(Items listed in a dataset)

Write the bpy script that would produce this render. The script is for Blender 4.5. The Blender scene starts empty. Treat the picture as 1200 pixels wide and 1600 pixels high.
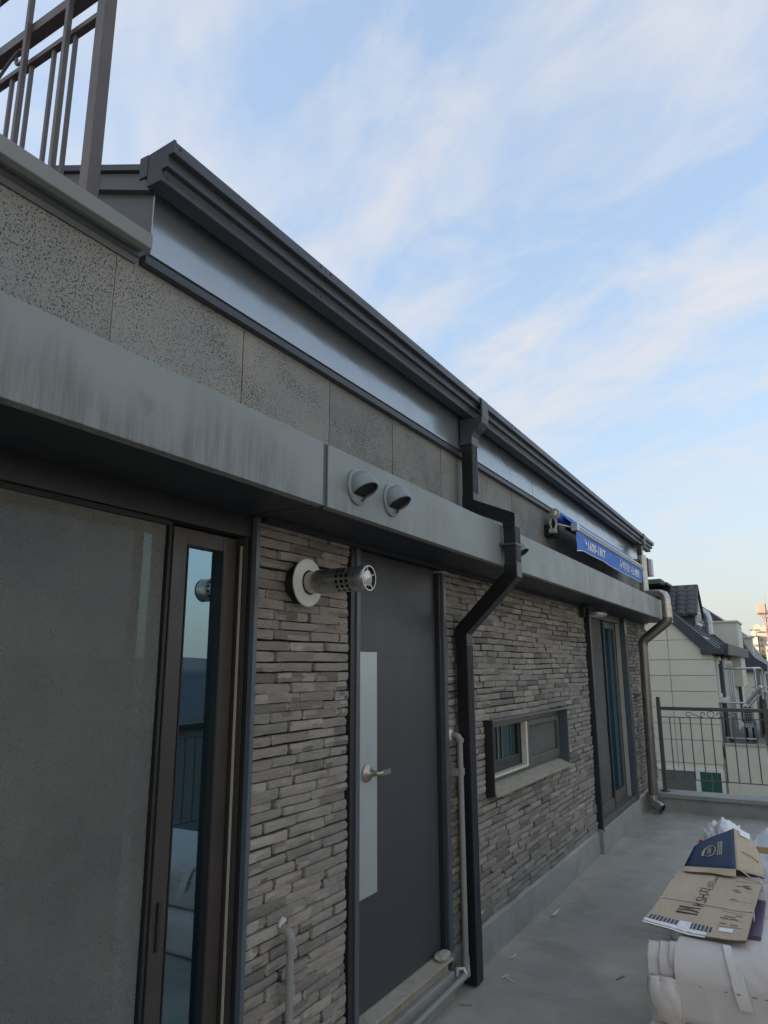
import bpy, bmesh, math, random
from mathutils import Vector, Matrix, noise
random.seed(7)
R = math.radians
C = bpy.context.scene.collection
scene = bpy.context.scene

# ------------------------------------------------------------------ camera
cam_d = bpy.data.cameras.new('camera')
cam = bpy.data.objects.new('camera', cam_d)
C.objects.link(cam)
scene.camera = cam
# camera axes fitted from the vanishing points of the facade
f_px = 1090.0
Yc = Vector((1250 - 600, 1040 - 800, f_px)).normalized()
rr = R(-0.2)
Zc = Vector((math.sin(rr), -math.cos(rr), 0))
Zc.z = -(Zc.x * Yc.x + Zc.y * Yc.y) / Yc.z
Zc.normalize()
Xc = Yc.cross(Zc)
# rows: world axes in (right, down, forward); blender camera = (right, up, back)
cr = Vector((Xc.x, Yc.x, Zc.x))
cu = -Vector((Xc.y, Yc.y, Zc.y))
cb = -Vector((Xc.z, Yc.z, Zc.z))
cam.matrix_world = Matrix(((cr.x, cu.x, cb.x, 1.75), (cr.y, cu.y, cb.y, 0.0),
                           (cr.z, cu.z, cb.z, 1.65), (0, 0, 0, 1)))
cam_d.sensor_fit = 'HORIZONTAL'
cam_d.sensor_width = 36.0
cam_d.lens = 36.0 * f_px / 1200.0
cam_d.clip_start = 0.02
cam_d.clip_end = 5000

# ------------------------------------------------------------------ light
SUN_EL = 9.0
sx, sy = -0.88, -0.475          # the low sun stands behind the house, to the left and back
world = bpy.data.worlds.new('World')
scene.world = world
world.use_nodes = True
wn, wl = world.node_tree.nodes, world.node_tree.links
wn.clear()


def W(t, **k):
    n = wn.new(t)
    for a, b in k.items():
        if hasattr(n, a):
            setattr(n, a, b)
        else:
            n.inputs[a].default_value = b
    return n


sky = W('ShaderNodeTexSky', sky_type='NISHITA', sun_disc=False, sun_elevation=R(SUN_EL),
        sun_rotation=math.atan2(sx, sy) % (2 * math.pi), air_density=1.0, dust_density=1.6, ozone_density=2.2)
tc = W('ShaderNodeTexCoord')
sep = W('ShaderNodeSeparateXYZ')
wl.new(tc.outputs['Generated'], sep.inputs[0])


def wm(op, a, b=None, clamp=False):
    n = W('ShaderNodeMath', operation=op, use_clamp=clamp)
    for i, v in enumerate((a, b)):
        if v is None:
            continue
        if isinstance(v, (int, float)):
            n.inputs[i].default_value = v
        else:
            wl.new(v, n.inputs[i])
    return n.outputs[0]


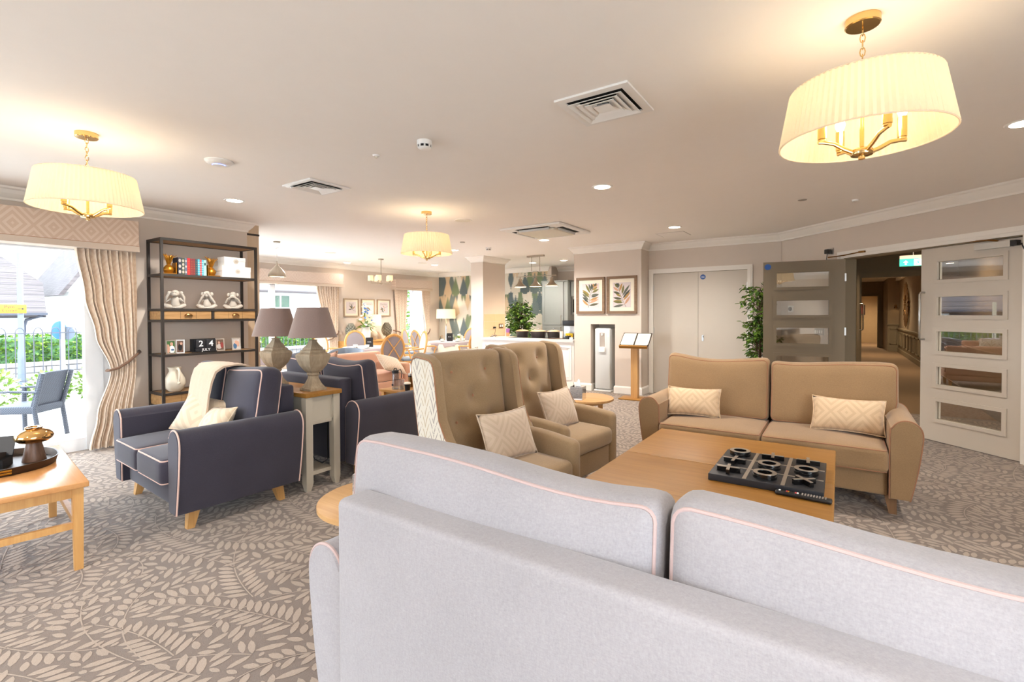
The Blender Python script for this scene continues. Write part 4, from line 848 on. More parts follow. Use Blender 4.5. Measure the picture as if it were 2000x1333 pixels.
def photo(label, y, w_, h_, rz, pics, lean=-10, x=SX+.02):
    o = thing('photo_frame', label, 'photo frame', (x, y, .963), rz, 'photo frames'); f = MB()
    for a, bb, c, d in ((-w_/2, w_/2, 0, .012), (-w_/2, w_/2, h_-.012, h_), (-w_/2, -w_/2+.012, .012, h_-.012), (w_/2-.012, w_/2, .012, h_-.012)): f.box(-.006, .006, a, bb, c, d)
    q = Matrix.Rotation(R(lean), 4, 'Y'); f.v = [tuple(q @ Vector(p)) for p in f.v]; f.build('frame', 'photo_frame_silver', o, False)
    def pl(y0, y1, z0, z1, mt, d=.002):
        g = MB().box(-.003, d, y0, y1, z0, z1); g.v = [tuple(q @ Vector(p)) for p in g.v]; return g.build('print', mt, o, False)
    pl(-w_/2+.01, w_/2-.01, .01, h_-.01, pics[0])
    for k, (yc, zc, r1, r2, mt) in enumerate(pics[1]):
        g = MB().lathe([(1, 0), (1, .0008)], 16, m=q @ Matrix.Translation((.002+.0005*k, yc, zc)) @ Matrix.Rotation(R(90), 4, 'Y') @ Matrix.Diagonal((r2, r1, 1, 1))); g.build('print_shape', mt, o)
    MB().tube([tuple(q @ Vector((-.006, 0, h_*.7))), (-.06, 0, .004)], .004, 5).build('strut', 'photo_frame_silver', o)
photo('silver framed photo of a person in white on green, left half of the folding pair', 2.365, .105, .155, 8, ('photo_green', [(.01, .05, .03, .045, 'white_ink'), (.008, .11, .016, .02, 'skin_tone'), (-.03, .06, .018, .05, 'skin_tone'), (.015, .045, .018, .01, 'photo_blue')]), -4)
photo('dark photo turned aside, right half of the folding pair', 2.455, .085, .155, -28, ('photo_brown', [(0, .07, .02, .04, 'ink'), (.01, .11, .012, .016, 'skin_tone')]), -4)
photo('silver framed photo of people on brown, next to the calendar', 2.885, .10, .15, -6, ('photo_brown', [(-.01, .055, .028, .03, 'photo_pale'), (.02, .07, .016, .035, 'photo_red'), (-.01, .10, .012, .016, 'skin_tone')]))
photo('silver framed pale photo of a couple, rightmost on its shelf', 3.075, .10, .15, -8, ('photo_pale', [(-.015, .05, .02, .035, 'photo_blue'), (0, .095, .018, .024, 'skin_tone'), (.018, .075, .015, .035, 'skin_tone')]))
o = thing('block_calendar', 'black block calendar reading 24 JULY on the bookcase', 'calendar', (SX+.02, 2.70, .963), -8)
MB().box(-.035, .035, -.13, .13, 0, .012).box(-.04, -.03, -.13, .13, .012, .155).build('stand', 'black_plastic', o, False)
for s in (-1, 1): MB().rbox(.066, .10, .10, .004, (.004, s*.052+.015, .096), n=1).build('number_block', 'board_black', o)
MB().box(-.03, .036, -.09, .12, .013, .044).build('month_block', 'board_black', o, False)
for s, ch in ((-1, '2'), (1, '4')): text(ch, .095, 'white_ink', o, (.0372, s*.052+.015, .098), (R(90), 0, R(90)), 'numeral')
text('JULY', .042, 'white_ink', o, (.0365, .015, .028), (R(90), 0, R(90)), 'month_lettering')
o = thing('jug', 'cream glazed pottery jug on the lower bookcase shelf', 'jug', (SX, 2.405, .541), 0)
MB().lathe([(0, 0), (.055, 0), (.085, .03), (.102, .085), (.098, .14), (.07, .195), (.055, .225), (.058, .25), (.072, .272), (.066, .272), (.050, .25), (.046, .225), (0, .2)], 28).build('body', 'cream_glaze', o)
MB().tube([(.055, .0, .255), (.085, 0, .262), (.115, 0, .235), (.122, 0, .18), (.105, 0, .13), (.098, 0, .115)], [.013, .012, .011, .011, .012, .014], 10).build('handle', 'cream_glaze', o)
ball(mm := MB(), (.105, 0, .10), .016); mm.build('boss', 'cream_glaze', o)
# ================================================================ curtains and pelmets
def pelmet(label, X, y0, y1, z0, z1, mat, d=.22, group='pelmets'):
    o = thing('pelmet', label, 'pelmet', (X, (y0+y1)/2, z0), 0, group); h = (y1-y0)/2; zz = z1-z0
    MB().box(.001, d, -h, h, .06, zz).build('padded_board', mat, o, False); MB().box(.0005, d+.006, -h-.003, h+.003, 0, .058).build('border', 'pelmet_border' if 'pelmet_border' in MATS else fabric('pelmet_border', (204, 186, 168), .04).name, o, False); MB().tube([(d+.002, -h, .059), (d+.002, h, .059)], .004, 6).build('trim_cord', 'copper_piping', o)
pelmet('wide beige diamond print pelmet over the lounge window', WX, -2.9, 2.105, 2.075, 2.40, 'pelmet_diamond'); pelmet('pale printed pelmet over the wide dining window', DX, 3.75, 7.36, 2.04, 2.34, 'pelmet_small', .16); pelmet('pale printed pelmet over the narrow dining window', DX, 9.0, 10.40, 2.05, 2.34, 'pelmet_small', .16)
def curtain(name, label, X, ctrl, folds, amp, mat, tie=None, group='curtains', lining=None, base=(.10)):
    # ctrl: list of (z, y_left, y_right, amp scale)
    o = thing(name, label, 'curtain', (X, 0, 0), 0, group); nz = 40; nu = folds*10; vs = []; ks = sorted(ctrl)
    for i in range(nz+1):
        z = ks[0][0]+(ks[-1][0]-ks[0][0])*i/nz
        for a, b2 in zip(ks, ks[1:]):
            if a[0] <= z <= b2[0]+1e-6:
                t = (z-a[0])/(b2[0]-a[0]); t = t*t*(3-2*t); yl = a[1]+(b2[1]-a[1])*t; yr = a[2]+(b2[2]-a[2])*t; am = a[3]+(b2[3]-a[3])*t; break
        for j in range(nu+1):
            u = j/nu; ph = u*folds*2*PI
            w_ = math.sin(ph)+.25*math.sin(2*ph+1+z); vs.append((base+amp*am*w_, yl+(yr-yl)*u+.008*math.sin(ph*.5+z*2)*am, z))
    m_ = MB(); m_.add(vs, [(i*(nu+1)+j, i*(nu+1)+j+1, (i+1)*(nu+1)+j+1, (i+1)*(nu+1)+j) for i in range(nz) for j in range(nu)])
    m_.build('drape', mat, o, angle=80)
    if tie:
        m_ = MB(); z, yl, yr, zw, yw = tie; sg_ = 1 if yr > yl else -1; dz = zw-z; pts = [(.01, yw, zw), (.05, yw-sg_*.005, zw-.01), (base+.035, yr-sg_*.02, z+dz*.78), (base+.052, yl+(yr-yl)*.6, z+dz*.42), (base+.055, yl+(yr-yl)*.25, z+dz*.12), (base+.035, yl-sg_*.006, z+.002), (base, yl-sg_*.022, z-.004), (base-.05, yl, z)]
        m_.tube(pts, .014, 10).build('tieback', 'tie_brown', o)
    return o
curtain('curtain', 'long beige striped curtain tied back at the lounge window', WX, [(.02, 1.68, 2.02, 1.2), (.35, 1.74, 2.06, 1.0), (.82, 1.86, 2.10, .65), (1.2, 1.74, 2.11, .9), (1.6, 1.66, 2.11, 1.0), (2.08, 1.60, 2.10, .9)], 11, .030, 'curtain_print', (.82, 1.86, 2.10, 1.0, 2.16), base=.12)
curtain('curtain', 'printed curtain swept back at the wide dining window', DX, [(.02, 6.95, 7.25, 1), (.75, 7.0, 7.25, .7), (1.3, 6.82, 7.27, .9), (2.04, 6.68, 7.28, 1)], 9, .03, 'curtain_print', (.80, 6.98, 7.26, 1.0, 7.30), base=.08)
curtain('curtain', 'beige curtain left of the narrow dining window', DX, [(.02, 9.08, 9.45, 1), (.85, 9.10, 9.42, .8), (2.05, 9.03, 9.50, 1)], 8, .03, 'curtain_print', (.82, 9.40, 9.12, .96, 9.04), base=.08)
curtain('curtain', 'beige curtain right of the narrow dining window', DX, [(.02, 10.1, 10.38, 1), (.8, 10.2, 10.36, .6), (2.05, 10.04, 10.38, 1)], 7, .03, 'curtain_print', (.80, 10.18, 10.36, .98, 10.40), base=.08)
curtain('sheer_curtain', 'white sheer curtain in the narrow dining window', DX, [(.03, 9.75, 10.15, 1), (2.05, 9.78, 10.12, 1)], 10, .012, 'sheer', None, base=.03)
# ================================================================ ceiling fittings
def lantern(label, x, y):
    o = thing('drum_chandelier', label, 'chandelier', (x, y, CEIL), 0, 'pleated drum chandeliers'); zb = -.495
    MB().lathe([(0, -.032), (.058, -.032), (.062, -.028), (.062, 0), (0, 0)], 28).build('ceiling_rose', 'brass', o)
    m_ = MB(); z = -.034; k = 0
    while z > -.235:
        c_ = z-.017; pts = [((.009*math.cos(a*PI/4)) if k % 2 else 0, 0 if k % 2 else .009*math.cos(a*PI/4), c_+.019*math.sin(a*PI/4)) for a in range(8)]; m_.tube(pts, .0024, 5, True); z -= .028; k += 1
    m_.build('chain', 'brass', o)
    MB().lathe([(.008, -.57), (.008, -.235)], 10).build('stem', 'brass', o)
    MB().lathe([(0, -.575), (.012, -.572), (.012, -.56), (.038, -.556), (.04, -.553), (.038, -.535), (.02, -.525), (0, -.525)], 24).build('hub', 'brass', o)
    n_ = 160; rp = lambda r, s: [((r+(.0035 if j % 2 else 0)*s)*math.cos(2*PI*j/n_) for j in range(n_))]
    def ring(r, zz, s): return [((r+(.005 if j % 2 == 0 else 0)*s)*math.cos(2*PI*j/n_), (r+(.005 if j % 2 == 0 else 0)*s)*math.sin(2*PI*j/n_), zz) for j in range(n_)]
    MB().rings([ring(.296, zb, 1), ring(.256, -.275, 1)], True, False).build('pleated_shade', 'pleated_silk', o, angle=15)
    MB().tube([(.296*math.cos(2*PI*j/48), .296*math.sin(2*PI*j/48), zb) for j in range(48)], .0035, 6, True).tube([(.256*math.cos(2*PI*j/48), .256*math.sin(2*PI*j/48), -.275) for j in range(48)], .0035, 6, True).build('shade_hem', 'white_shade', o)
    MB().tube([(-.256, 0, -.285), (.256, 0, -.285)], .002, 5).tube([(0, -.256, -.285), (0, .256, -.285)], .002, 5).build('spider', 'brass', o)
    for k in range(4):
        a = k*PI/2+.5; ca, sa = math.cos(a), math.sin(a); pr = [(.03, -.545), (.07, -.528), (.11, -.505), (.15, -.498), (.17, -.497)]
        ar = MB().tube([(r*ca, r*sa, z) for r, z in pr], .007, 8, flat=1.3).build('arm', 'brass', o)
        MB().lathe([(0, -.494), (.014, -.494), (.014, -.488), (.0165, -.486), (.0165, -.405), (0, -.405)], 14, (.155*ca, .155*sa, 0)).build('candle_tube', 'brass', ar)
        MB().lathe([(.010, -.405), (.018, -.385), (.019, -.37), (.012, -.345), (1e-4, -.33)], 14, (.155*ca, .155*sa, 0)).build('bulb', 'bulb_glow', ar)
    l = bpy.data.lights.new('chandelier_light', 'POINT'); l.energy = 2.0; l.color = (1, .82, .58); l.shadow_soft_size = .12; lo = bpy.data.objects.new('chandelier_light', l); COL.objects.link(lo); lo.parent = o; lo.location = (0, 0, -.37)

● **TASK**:
Up to and including the line containing "scene = bpy.context.scene", quote each line of the entries above from the very first, please, exactly and without images.

● **RESPONSE TO THE TASK**:
Write the bpy script that would produce this render. The script is for Blender 4.5. The Blender scene starts empty. Treat the picture as 1200 pixels wide and 1600 pixels high.
import bpy, bmesh, math, random
from mathutils import Vector, Matrix, noise
random.seed(7)
R = math.radians
C = bpy.context.scene.collection
scene = bpy.context.scene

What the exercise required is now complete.